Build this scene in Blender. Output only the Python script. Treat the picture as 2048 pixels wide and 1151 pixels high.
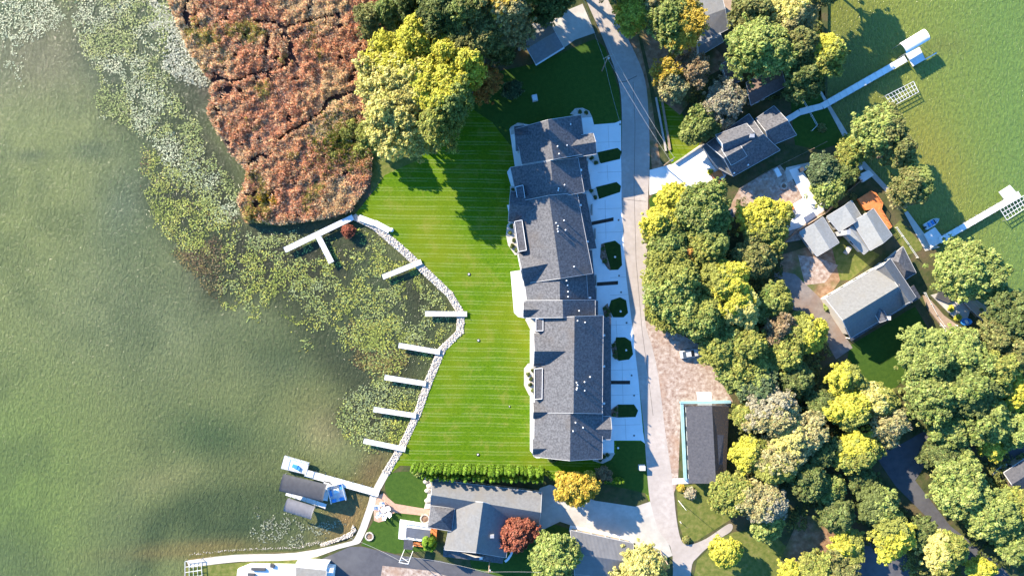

______________________________

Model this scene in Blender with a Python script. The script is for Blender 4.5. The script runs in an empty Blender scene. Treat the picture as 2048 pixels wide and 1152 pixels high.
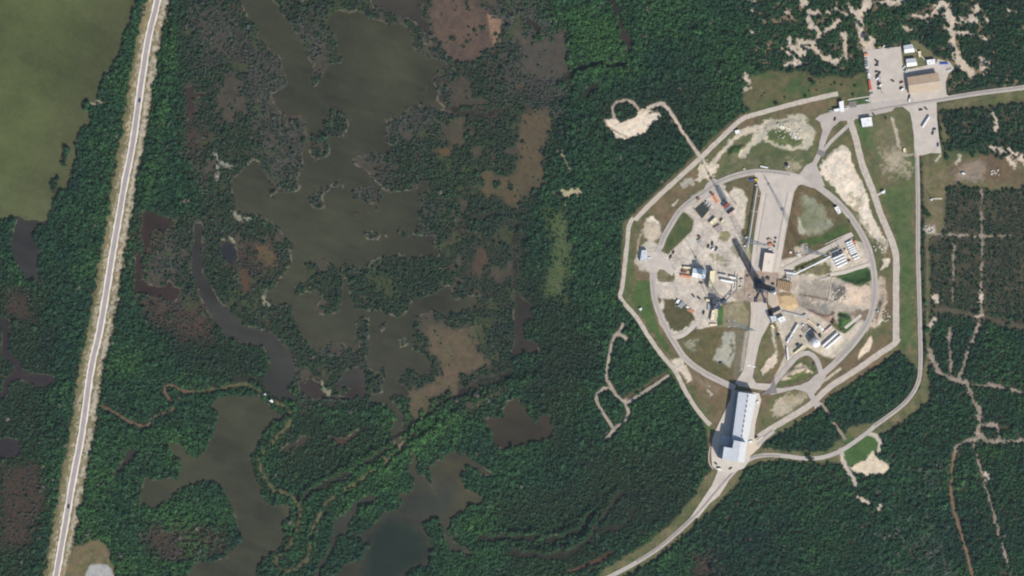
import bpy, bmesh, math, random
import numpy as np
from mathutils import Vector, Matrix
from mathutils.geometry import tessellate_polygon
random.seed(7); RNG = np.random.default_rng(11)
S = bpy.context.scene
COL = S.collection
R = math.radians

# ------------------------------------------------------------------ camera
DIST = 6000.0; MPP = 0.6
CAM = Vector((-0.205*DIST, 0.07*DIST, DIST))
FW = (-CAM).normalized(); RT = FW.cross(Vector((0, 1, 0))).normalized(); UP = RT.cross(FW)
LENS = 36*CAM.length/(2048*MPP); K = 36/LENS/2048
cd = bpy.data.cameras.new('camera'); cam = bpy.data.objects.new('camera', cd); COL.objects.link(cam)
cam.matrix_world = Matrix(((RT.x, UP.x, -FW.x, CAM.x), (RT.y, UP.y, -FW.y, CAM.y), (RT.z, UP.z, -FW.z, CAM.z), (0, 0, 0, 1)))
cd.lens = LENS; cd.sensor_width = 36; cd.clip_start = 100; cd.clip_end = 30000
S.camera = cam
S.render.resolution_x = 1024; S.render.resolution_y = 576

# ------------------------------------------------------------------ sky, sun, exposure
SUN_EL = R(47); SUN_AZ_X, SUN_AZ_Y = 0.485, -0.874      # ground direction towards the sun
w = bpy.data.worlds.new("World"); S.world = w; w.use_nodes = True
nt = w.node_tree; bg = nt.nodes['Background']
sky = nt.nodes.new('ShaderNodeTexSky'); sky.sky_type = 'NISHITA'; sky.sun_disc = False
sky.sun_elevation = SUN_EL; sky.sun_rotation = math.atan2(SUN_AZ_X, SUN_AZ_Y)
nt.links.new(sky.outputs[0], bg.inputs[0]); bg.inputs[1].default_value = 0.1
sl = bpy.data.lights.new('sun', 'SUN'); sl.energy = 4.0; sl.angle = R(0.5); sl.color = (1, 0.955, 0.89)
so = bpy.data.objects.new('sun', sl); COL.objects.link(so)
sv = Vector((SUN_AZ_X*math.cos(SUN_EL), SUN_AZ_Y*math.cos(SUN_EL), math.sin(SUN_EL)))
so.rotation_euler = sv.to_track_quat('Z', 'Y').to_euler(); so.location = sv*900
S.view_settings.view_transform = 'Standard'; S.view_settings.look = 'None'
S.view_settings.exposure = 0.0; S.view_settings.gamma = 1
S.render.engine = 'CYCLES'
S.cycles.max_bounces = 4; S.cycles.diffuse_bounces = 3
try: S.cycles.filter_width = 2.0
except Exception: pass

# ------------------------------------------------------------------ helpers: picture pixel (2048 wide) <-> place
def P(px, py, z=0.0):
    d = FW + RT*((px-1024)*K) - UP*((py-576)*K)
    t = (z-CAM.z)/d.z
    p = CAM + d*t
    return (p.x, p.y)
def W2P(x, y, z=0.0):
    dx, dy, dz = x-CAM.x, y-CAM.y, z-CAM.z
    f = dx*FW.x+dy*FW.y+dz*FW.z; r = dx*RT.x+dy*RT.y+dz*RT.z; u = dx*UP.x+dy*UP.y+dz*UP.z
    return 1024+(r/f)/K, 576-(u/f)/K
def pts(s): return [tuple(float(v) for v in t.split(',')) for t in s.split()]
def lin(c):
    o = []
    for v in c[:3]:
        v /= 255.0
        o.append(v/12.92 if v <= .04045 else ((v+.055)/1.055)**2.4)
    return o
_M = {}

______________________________

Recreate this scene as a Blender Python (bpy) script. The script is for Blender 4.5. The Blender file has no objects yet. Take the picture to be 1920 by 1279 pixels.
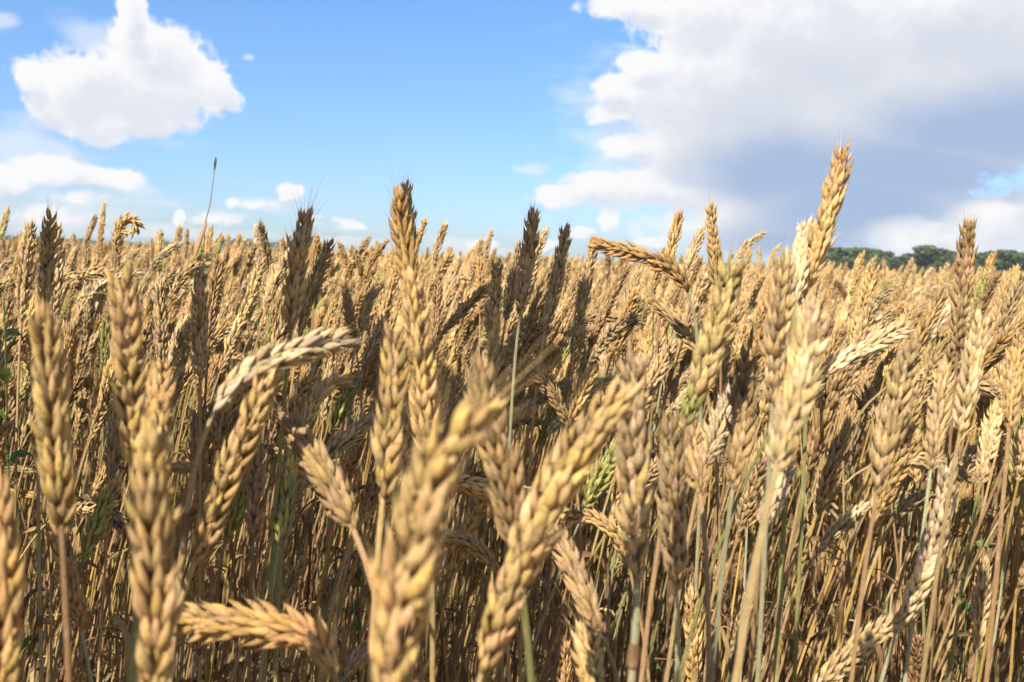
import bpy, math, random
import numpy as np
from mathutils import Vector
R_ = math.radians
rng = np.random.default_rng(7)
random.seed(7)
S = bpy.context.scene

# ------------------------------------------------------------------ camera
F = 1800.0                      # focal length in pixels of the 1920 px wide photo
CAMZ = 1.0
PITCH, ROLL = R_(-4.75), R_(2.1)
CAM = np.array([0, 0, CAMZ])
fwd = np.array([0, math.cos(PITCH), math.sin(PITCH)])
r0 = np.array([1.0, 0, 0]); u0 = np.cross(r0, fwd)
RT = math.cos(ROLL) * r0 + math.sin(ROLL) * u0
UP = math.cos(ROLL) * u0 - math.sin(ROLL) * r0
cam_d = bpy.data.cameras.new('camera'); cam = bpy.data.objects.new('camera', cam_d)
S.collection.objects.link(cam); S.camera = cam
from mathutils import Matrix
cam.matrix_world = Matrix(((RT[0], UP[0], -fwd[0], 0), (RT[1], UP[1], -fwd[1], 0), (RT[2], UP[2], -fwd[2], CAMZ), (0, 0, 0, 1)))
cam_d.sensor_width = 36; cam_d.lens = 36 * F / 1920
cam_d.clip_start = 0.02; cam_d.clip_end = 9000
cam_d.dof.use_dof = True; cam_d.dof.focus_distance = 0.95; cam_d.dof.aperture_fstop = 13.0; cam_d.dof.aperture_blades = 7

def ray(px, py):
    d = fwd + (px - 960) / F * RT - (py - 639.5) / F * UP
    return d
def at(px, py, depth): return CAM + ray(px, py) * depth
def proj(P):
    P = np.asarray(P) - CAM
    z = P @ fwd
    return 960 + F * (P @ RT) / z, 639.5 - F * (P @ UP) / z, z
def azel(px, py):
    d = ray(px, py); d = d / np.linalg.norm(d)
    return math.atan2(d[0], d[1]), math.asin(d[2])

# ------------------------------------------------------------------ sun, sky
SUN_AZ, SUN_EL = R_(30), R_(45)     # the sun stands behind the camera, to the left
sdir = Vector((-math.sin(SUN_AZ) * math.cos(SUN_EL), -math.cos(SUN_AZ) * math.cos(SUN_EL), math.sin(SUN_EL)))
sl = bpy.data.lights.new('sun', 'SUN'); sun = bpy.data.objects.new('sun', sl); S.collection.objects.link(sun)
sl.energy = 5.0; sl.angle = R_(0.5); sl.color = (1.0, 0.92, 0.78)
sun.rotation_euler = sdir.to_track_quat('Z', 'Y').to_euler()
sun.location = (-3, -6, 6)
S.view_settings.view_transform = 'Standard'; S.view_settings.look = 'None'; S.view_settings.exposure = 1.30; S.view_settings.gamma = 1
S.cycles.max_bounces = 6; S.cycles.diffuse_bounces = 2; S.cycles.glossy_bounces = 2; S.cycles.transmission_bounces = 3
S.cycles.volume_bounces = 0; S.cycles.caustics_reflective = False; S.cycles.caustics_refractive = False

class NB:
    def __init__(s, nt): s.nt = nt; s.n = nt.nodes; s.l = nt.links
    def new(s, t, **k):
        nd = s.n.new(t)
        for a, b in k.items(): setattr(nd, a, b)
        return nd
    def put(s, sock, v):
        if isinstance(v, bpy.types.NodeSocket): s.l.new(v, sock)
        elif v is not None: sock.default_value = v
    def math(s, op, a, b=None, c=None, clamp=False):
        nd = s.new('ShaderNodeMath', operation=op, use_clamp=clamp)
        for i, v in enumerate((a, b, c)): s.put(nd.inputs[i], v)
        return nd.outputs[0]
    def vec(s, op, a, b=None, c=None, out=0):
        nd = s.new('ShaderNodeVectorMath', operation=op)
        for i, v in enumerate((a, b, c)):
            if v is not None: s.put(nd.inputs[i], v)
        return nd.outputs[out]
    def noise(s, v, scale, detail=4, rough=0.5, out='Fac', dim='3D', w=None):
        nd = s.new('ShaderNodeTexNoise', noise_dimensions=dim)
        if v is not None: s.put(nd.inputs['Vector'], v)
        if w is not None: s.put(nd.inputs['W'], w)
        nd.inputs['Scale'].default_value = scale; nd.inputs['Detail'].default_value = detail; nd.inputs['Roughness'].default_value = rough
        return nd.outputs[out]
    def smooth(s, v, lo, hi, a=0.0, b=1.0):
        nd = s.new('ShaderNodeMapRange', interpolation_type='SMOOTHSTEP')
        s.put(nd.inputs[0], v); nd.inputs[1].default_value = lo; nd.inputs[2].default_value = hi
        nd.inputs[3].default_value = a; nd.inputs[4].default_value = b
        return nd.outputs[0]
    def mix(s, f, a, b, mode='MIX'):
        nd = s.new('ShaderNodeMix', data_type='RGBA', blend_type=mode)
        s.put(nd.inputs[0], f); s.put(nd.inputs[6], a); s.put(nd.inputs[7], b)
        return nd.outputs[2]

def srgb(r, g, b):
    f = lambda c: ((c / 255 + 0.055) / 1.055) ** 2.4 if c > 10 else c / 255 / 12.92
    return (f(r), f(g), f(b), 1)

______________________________

■ **Given request**: Copy nothing but the lines above that run from the one with "Model this scene" to the one with "S.render.resolution_x = 1024;", ends included; pictures stay out.

■ **Task result**:
Model this scene in Blender with a Python script. The script is for Blender 4.5. The script runs in an empty Blender scene. Treat the picture as 2048 pixels wide and 1152 pixels high.
import bpy, bmesh, math, random
import numpy as np
from mathutils import Vector, Matrix
from mathutils.geometry import tessellate_polygon
random.seed(7); RNG = np.random.default_rng(11)
S = bpy.context.scene
COL = S.collection
R = math.radians

# ------------------------------------------------------------------ camera
DIST = 6000.0; MPP = 0.6
CAM = Vector((-0.205*DIST, 0.07*DIST, DIST))
FW = (-CAM).normalized(); RT = FW.cross(Vector((0, 1, 0))).normalized(); UP = RT.cross(FW)
LENS = 36*CAM.length/(2048*MPP); K = 36/LENS/2048
cd = bpy.data.cameras.new('camera'); cam = bpy.data.objects.new('camera', cd); COL.objects.link(cam)
cam.matrix_world = Matrix(((RT.x, UP.x, -FW.x, CAM.x), (RT.y, UP.y, -FW.y, CAM.y), (RT.z, UP.z, -FW.z, CAM.z), (0, 0, 0, 1)))
cd.lens = LENS; cd.sensor_width = 36; cd.clip_start = 100; cd.clip_end = 30000
S.camera = cam
S.render.resolution_x = 1024; S.render.resolution_y = 576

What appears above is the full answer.